**What you have to do**
Every line below that mentions the word "part" should be copied out.

-- Start Source data --

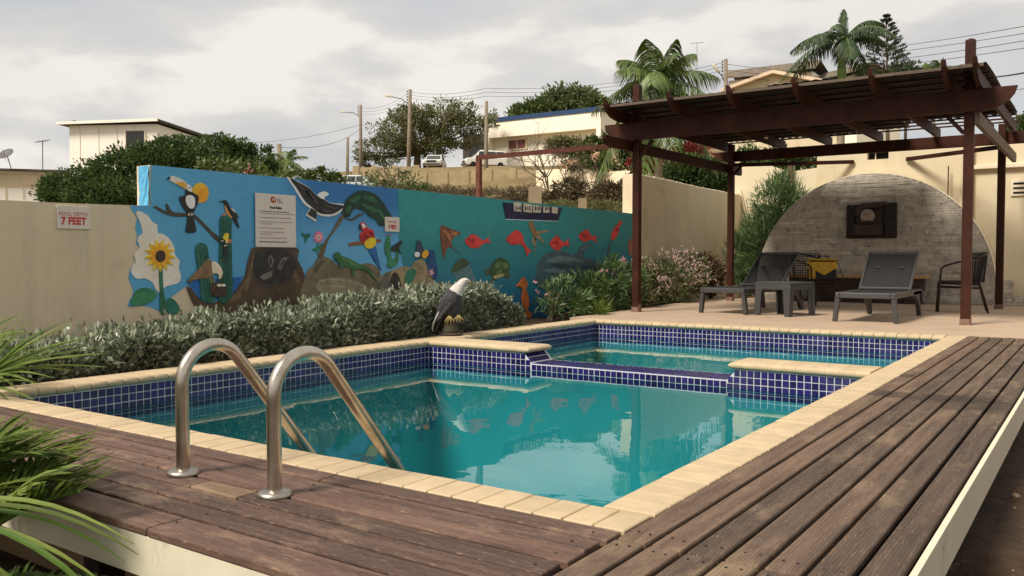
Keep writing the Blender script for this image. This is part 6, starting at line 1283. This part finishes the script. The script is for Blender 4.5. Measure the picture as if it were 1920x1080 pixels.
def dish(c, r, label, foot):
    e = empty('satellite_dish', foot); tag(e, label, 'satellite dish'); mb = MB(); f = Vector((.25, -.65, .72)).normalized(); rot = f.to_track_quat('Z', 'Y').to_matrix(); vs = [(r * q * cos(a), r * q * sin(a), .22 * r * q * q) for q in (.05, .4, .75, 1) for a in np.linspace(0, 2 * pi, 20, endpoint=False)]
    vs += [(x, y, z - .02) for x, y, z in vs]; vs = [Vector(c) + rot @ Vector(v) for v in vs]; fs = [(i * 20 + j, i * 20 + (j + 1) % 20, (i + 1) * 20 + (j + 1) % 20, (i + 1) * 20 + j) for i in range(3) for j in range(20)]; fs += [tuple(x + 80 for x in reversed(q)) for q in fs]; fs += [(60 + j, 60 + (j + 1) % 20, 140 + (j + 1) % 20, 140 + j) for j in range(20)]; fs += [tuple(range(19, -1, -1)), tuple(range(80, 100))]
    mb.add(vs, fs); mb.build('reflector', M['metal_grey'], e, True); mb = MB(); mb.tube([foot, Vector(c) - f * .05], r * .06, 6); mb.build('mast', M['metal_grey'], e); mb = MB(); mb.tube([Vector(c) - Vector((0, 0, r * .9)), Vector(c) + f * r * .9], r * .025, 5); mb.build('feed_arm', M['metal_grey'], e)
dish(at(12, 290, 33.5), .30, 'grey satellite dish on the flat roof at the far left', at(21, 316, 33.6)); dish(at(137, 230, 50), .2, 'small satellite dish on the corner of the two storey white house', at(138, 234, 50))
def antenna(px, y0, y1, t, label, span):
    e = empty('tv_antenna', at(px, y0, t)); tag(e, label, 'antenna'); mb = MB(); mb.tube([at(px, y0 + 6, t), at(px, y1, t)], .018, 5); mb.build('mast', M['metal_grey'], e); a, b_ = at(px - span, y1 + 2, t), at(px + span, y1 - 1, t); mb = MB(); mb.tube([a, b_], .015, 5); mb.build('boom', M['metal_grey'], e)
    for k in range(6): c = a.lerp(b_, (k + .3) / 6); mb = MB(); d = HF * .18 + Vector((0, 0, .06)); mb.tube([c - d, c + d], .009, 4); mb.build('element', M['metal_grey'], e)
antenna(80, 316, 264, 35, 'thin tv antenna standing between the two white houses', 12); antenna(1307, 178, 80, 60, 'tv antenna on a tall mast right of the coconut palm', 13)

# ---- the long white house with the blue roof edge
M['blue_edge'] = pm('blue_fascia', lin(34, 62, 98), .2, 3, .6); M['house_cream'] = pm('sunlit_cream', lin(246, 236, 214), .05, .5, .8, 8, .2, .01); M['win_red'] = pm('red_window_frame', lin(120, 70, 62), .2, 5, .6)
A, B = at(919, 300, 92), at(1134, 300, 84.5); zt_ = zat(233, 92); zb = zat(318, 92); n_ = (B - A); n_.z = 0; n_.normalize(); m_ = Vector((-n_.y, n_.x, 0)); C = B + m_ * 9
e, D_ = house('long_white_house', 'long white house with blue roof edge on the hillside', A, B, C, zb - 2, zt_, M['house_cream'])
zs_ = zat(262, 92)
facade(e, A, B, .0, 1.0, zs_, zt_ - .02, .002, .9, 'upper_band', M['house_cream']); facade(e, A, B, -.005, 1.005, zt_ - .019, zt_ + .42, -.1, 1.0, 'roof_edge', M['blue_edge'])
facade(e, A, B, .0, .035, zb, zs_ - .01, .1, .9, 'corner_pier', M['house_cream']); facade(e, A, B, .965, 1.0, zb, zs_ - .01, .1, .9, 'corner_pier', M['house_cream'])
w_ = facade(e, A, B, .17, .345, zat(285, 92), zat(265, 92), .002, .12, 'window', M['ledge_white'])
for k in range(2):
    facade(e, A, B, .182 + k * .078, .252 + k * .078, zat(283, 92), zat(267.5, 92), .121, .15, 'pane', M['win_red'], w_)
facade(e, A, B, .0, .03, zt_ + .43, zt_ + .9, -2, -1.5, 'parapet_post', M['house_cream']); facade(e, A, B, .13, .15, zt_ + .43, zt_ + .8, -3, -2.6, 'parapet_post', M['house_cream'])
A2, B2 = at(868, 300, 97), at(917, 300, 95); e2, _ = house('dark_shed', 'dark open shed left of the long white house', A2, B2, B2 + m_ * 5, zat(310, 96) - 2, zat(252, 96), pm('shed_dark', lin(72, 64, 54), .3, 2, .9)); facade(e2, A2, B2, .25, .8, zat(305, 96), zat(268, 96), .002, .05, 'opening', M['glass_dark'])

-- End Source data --
-- Start Source data --

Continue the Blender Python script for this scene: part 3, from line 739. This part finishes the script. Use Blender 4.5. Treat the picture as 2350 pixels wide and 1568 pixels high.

-- End Source data --

**Answer for this exercise**
Keep writing the Blender script for this image. This is part 6, starting at line 1283. This part finishes the script. The script is for Blender 4.5. Measure the picture as if it were 1920x1080 pixels.
Continue the Blender Python script for this scene: part 3, from line 739. This part finishes the script. Use Blender 4.5. Treat the picture as 2350 pixels wide and 1568 pixels high.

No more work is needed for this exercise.